- [WHAT THIS TASK INVOLVES]:
Check each line for the string "picture" and give only the count of lines that have it.

□ □ □ □ □ □ □

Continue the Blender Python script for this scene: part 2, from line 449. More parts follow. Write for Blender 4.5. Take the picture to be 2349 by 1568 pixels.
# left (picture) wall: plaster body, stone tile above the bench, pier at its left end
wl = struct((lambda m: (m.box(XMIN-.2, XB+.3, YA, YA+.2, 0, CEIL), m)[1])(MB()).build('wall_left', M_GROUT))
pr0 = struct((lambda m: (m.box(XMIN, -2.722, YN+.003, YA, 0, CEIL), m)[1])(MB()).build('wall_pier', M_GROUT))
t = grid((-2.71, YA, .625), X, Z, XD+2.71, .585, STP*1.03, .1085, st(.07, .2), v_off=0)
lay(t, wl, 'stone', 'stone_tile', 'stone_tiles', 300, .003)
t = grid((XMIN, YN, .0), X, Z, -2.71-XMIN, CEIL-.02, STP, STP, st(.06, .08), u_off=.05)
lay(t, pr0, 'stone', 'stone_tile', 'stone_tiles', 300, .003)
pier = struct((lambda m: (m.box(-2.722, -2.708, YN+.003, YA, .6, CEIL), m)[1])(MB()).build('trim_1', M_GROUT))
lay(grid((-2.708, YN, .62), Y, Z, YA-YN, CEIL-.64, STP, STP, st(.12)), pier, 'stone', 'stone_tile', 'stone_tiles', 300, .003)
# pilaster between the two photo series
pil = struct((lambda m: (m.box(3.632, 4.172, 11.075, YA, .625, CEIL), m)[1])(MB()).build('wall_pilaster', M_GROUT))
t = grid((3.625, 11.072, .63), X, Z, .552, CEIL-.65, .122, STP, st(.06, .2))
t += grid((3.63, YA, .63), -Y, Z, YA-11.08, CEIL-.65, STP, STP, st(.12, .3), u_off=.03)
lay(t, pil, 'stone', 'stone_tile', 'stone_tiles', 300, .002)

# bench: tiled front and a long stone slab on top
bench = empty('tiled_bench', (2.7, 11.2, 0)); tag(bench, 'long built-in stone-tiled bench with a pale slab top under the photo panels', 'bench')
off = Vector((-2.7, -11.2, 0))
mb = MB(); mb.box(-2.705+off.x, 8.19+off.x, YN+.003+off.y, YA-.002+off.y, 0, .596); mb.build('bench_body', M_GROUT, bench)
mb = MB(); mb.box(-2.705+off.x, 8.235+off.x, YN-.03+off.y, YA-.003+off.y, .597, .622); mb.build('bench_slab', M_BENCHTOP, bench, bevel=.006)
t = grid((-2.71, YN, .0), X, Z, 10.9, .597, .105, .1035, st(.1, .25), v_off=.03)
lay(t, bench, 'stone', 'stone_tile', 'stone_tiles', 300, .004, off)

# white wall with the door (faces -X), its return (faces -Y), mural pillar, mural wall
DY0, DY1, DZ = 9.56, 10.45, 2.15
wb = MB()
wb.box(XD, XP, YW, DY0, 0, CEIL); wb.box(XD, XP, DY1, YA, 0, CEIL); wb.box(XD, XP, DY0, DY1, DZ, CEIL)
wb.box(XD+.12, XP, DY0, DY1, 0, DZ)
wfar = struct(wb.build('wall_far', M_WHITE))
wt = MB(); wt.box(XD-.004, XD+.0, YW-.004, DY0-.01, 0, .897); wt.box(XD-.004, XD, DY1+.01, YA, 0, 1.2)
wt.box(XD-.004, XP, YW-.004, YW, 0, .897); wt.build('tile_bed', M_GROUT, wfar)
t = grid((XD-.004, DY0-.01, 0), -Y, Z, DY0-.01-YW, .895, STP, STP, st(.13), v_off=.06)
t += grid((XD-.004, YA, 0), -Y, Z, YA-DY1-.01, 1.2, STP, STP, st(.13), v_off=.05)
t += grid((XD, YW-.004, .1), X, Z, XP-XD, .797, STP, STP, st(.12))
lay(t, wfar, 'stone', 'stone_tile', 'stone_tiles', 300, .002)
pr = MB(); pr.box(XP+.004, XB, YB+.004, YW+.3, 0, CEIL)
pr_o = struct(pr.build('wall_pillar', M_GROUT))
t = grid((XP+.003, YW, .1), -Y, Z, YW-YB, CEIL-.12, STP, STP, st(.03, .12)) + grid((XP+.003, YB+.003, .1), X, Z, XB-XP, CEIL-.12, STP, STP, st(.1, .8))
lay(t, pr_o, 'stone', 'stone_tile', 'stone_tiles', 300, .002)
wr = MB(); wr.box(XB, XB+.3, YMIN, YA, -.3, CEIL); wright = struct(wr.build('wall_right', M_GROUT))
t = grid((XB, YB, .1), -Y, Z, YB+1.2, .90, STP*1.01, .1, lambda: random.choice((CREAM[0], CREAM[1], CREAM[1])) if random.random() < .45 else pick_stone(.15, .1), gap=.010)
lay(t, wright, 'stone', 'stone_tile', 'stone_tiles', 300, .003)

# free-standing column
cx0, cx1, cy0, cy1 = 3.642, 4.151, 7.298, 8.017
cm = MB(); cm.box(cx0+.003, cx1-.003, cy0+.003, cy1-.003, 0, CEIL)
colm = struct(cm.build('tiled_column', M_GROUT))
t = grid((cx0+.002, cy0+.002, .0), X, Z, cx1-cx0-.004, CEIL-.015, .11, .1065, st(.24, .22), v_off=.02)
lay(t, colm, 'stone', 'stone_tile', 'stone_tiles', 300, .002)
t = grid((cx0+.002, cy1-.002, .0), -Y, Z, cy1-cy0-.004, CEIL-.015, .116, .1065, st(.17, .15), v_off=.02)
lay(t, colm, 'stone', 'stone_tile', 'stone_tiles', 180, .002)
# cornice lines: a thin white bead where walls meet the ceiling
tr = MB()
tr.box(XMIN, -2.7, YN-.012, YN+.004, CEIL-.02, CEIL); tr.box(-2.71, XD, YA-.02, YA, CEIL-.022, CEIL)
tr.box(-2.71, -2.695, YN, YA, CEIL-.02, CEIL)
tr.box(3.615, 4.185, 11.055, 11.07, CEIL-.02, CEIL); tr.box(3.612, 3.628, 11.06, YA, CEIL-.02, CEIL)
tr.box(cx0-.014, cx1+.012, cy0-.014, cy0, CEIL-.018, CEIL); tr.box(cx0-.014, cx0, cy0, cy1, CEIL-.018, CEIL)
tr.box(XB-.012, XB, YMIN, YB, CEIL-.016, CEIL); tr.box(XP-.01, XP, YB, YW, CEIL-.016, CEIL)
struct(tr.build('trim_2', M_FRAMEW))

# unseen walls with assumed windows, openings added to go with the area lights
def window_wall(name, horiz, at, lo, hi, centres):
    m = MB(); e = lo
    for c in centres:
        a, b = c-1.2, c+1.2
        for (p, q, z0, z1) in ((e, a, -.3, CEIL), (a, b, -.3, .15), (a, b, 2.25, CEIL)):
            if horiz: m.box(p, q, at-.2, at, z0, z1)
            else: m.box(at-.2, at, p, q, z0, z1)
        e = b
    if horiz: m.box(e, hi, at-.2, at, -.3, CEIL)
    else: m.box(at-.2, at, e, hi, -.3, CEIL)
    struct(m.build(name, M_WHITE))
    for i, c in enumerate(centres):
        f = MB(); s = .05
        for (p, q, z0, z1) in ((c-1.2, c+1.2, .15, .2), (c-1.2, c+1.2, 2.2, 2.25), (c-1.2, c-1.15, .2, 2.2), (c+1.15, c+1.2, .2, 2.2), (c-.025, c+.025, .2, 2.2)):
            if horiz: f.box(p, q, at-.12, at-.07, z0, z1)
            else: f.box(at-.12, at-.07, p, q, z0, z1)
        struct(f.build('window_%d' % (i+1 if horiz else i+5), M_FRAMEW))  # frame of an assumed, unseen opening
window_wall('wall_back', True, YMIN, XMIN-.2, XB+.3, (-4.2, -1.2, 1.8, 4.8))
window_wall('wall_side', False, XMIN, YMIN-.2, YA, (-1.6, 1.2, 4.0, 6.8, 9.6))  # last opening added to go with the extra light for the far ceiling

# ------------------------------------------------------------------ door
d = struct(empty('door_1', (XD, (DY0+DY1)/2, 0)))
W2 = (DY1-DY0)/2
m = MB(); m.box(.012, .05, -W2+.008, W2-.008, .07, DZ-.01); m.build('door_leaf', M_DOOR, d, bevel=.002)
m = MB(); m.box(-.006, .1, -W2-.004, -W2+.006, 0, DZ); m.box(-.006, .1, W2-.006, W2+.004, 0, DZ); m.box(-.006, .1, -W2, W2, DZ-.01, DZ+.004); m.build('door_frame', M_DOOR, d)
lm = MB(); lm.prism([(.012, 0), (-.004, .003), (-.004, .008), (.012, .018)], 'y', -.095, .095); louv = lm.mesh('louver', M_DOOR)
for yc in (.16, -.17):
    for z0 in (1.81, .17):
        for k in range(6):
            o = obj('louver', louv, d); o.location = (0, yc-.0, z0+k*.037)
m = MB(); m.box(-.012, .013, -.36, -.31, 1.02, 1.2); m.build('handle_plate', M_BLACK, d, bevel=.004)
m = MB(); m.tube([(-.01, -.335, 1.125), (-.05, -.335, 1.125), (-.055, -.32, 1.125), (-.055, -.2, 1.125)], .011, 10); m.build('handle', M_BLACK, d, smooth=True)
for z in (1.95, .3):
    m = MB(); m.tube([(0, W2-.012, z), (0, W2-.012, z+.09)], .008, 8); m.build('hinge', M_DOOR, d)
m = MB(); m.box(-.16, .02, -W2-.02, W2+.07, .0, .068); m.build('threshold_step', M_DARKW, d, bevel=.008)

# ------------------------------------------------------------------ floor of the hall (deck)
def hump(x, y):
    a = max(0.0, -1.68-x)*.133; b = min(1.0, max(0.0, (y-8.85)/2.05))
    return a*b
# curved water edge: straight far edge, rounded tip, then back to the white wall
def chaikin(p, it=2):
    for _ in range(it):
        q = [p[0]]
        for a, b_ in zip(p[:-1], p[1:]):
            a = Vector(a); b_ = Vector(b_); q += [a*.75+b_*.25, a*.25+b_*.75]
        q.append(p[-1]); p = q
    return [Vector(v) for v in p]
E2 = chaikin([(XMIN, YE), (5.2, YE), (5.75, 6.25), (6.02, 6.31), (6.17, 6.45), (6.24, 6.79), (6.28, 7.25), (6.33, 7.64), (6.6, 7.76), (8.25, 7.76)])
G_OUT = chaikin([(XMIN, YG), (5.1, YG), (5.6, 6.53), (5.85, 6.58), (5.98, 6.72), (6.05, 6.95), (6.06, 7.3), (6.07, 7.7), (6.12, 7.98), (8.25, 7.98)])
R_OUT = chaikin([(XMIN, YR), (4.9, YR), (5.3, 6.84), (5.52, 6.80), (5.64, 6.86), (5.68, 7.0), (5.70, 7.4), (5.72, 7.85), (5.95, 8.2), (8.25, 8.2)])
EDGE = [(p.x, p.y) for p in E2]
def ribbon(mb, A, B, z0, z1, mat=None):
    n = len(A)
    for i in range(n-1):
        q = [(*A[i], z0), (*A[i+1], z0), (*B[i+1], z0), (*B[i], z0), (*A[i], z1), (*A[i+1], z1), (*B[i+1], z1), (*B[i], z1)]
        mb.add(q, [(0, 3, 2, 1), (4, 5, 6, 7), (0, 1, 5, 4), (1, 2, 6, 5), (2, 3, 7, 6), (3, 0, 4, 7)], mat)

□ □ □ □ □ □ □

- [FINISHED EXERCISE]:
2